Interesting analysis of Yahoo’s potential in the mounting battle for developer mindshare. Yahoo has a strong history of popular APIs for devs, but can they seriously regain the momentum now being consumed by iPhone/Pad, Android, and the plethora of other attractive platforms. This observation strikes a chord:
“Last year Bartz vented to me about Yahoo’s infrastructure problems – the company, she explained, was a compilation of fundamentally disconnected vertical silos, each with its own P&L, codebase, infrastructure, and culture. It was nearly impossible to roll out products that cut across, say, Mail, Homepage, Finance, IM, Search, and Flickr, because each instance required custom integration and coding. Yahoo was literally broken underneath, even as it looked consistent at the UI layer.”

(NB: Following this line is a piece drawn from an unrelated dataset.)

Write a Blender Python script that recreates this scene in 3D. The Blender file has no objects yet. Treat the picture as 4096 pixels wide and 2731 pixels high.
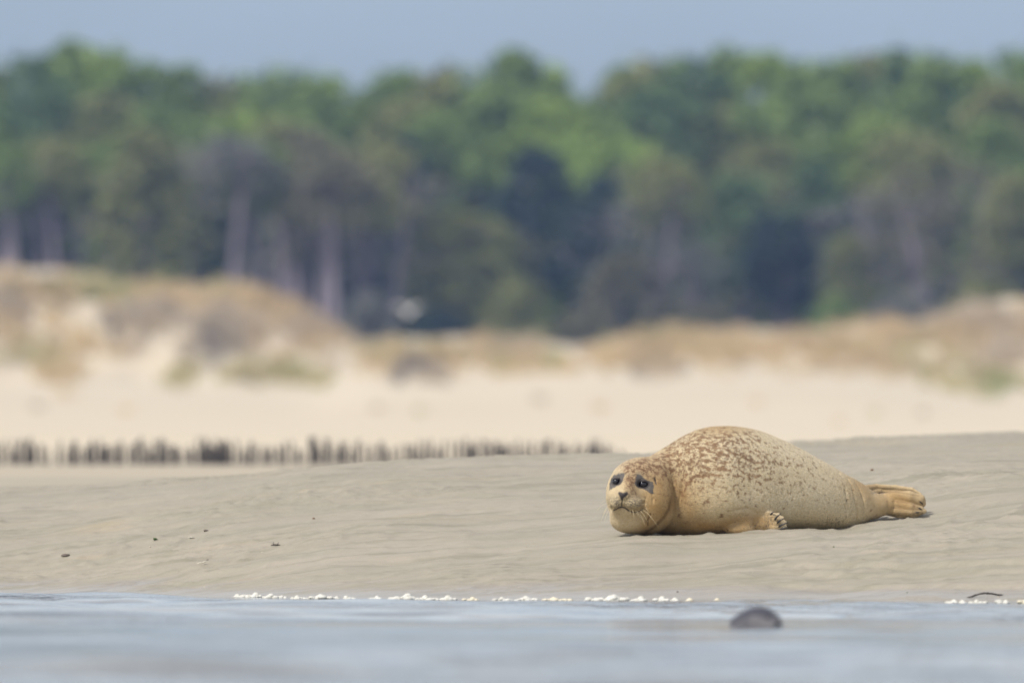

via Yahoo Could Be A Big Winner In The Battle For Developers.
interesting piece, but personally, i’m skeptical. it’s not clear, from the outside anyway, that Yahoo knows precisely what it wants to be, and what its core mission is. for better or for worse, virtually every competitor of Yahoo’s has at least that part figured out.

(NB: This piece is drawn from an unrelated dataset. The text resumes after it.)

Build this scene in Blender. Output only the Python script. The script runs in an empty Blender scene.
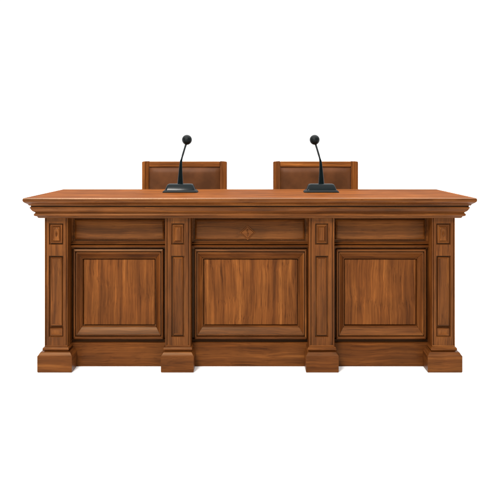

add in the fact that its acquisition track record is actually worse than Google’s – no mean feat, that – with many in the startup and developer community actively hostile towards the brand, and they have a challenge in front of them. neutrality or no.
they have some interesting pieces, certainly, but the big picture questions are, well, big.
They had a good eye in the early Web 2.0 days with the acquisition of Flickr and Delicious, but none of that seemed to integrate into the core portal. Time was when you were a “Yahoo person” or a “Google person” in terms of email, calendar, portal … but the forays into entertainment, the loss of direction under Semel and the new hard-assed approach of Carol Bartz — I don’t know. I don’t develop, but when it came time to build Lenovo’s platform for its Olympic sponsorship, Yahoo was not on the list, despite their excellent work for FIFA with the 2006 world cup.